Do not repeat pictures. Repeat exactly the lines of the listing below from its first line through the line with "C = S.collection".
■ ■ ■
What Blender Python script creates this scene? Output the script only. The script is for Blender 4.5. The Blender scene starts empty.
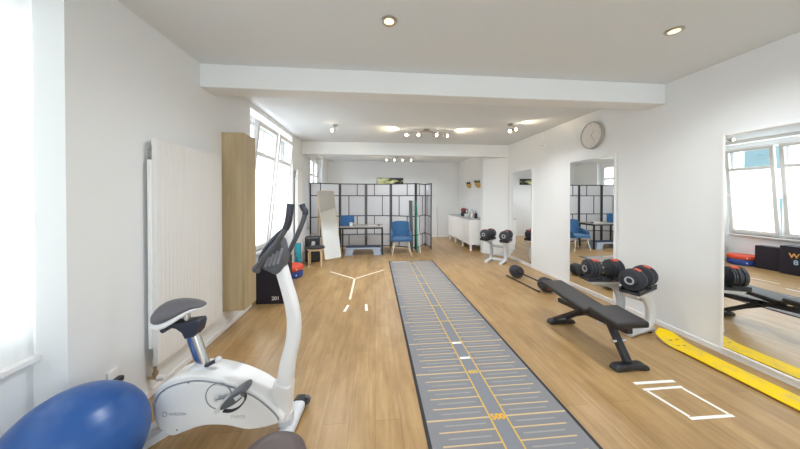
import bpy, bmesh, math, random
from mathutils import Vector, Matrix
random.seed(7)
PI = math.pi
S = bpy.context.scene
C = S.collection

# ------------------------------------------------------------------ materials
def nodes_of(name):
    m = bpy.data.materials.new(name); m.use_nodes = True
    nt = m.node_tree
    return m, nt, nt.nodes['Principled BSDF']

def mat(name, col, rough=.5, metal=0.0, noise=0.0, scale=30.0, bump=0.0, coat=0.0, spec=.5, sheen=0.0):
    m, nt, b = nodes_of(name)
    b.inputs['Roughness'].default_value = rough
    b.inputs['Metallic'].default_value = metal
    b.inputs['Coat Weight'].default_value = coat
    b.inputs['Specular IOR Level'].default_value = spec
    b.inputs['Sheen Weight'].default_value = sheen
    b.inputs['Base Color'].default_value = (*col, 1)
    tc = nt.nodes.new('ShaderNodeTexCoord')
    n = nt.nodes.new('ShaderNodeTexNoise'); n.inputs['Scale'].default_value = scale; n.inputs['Detail'].default_value = 4
    nt.links.new(tc.outputs['Object'], n.inputs['Vector'])
    if noise > 0:
        r = nt.nodes.new('ShaderNodeMixRGB'); r.blend_type = 'MIX'
        r.inputs[1].default_value = (*[c*(1-noise) for c in col], 1)
        r.inputs[2].default_value = (*[min(1, c*(1+noise)) for c in col], 1)
        nt.links.new(n.outputs['Fac'], r.inputs[0]); nt.links.new(r.outputs[0], b.inputs['Base Color'])
    if bump > 0:
        bp = nt.nodes.new('ShaderNodeBump'); bp.inputs['Strength'].default_value = bump; bp.inputs['Distance'].default_value = .002
        nt.links.new(n.outputs['Fac'], bp.inputs['Height']); nt.links.new(bp.outputs[0], b.inputs['Normal'])
    return m

def emit(name, col, strength):
    m, nt, b = nodes_of(name)
    b.inputs['Base Color'].default_value = (*col, 1)
    b.inputs['Emission Color'].default_value = (*col, 1)
    b.inputs['Emission Strength'].default_value = strength
    return m

def wood(name, c1, c2, axis='Z', rough=.45, scale=1.0):
    m, nt, b = nodes_of(name)
    tc = nt.nodes.new('ShaderNodeTexCoord'); mp = nt.nodes.new('ShaderNodeMapping')
    s = {'X': (1.2, 18, 18), 'Y': (18, 1.2, 18), 'Z': (18, 18, 1.2)}[axis]
    mp.inputs['Scale'].default_value = [v*scale for v in s]
    n = nt.nodes.new('ShaderNodeTexNoise'); n.inputs['Scale'].default_value = 1.0; n.inputs['Detail'].default_value = 6
    n.inputs['Distortion'].default_value = .6
    r = nt.nodes.new('ShaderNodeValToRGB')
    r.color_ramp.elements[0].position = .3; r.color_ramp.elements[0].color = (*c1, 1)
    r.color_ramp.elements[1].position = .72; r.color_ramp.elements[1].color = (*c2, 1)
    L = nt.links
    L.new(tc.outputs['Object'], mp.inputs[0]); L.new(mp.outputs[0], n.inputs['Vector'])
    L.new(n.outputs['Fac'], r.inputs[0]); L.new(r.outputs[0], b.inputs['Base Color'])
    b.inputs['Roughness'].default_value = rough
    return m

def floor_mat():
    m, nt, b = nodes_of('oak_laminate'); L = nt.links
    tc = nt.nodes.new('ShaderNodeTexCoord'); mp = nt.nodes.new('ShaderNodeMapping')
    mp.inputs['Rotation'].default_value = (0, 0, PI/2)
    L.new(tc.outputs['Object'], mp.inputs[0])
    br = nt.nodes.new('ShaderNodeTexBrick')
    br.offset = .37; br.inputs['Scale'].default_value = 1
    br.inputs['Brick Width'].default_value = 1.25; br.inputs['Row Height'].default_value = .165
    br.inputs['Mortar Size'].default_value = .0016; br.inputs['Mortar Smooth'].default_value = .3
    br.inputs['Color1'].default_value = FL1; br.inputs['Color2'].default_value = FL2
    br.inputs['Mortar'].default_value = FLM
    L.new(mp.outputs[0], br.inputs['Vector'])
    g = nt.nodes.new('ShaderNodeTexNoise'); mp2 = nt.nodes.new('ShaderNodeMapping')
    mp2.inputs['Scale'].default_value = (26, 1.6, 1)
    L.new(tc.outputs['Object'], mp2.inputs[0]); L.new(mp2.outputs[0], g.inputs['Vector'])
    g.inputs['Scale'].default_value = 1; g.inputs['Detail'].default_value = 7; g.inputs['Distortion'].default_value = 1.2
    rp = nt.nodes.new('ShaderNodeValToRGB')
    rp.color_ramp.elements[0].position = .28; rp.color_ramp.elements[0].color = (.72, .68, .62, 1)
    rp.color_ramp.elements[1].position = .7; rp.color_ramp.elements[1].color = (1.0, 1.0, 1.0, 1)
    L.new(g.outputs['Fac'], rp.inputs[0])
    mx = nt.nodes.new('ShaderNodeMixRGB'); mx.blend_type = 'MULTIPLY'; mx.inputs[0].default_value = .9
    L.new(br.outputs['Color'], mx.inputs[1]); L.new(rp.outputs[0], mx.inputs[2])
    L.new(mx.outputs[0], b.inputs['Base Color'])
    b.inputs['Roughness'].default_value = .34
    b.inputs['Specular IOR Level'].default_value = .45
    cl = nt.nodes.new('ShaderNodeTexNoise'); cl.inputs['Scale'].default_value = 2.6; cl.inputs['Detail'].default_value = 5; cl.inputs['Roughness'].default_value = .65
    mp3 = nt.nodes.new('ShaderNodeMapping'); mp3.inputs['Scale'].default_value = (2.2, .7, 1)
    L.new(tc.outputs['Object'], mp3.inputs[0]); L.new(mp3.outputs[0], cl.inputs['Vector'])
    rc = nt.nodes.new('ShaderNodeValToRGB'); rc.color_ramp.elements[0].position = .36; rc.color_ramp.elements[0].color = (.80, .76, .70, 1)
    rc.color_ramp.elements[1].position = .60; rc.color_ramp.elements[1].color = (1.03, 1.03, 1.03, 1)
    mc = nt.nodes.new('ShaderNodeMixRGB'); mc.blend_type = 'MULTIPLY'; mc.inputs[0].default_value = .9
    L.new(cl.outputs['Fac'], rc.inputs[0]); L.new(mx.outputs[0], mc.inputs[1]); L.new(rc.outputs[0], mc.inputs[2]); L.new(mc.outputs[0], b.inputs['Base Color'])
    bp = nt.nodes.new('ShaderNodeBump'); bp.inputs['Strength'].default_value = .12; bp.inputs['Distance'].default_value = .002
    L.new(g.outputs['Fac'], bp.inputs['Height']); L.new(bp.outputs[0], b.inputs['Normal'])
    return m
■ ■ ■
Solution to this task
What Blender Python script creates this scene? Output the script only. The script is for Blender 4.5. The Blender scene starts empty.
import bpy, bmesh, math, random
from mathutils import Vector, Matrix
random.seed(7)
PI = math.pi
S = bpy.context.scene
C = S.collection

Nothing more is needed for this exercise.